The strongest GenAI implementations are not replacing adjusters or underwriters. They are removing repetitive document work that experienced teams have quietly complained about for years.
A well-designed claims AI system can extract information from incoming documents, identify missing details, summarize coverage terms, and prepare a structured recommendation before a human even opens the file. In practice, that often cuts review time dramatically for routine claims while allowing senior adjusters to focus on disputes, fraud indicators, injury cases, and exceptions that actually require judgment.
That said, insurance companies regularly underestimate the preparation work required before AI becomes reliable in production. If policy documents are inconsistent, metadata is incomplete, or claims histories are fragmented across systems, the AI simply inherits the same operational mess humans are already struggling with. The technology does not magically fix bad governance.
Before building any insurance AI solution, organizations should confirm they are at AARI L2 or above. The AI Readiness Assessment guide includes the full D2 (data foundations) checklist that becomes especially important in insurance environments where model quality depends heavily on document consistency, policy traceability, and access controls.
The 6 Highest-ROI Generative AI Use Cases in Insurance
Use Case 1: Claims Automation and Triage
Claims processing is usually the first place insurers see measurable ROI from GenAI because the workflow is already document-driven and highly repetitive.
A RAG-based claims system can extract structured information from submissions, compare the claim against policy terms, identify coverage conditions, summarize supporting documents, and prepare payout recommendations for straightforward cases. More complicated files are escalated to human adjusters together with a summary explaining why the case needs manual review.
Aisera’s insurance AI deployment data shows insurers reducing processing time for standard claims by 60 to 80% after implementing claims automation workflows. In reality, the biggest operational benefit is not just speed. It is consistency. Adjusters stop wasting time hunting for the same policy clauses repeatedly across multiple systems.
Human-in-the-loop approval remains essential for injury claims, liability disputes, unusually large payouts, or any scenario involving ambiguous policy interpretation. Teams that try to fully automate those decisions usually discover very quickly why regulators still expect human accountability.
Use Case 2: Underwriting Support and Risk Assessment
Underwriters spend a surprising amount of time collecting and organizing information before they even begin evaluating risk.

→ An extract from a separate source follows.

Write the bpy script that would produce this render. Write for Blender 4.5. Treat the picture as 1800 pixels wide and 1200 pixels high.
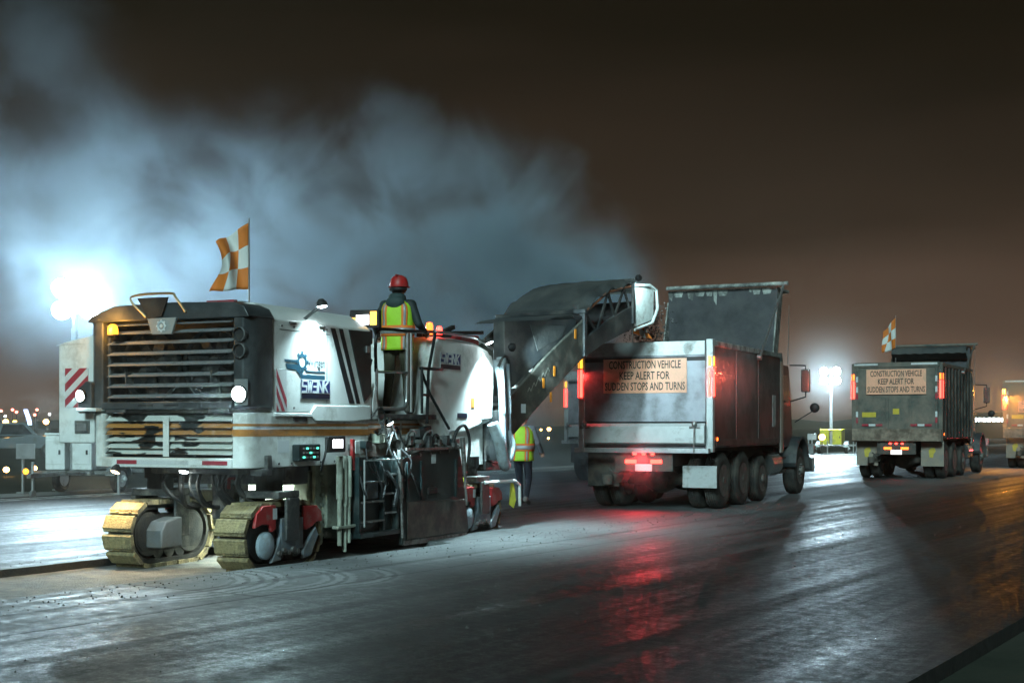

An underwriting assistant built with GenAI can process submission documents, summarize exposures, flag unusual conditions, compare risks against historical portfolios, and generate structured risk summaries before the underwriter reviews the file.
IBM’s Institute for Business Value Insurance Research productivity improvements of 30 to 50% for commercial underwriting teams using AI-assisted workflows. That number sounds believable if you have watched underwriters spend hours manually reviewing attachments that should have been summarized automatically years ago.
The important nuance is that the AI is not replacing underwriting judgment. It is reducing preparation overhead so experienced underwriters can focus on actual decision-making instead of administrative reading tasks.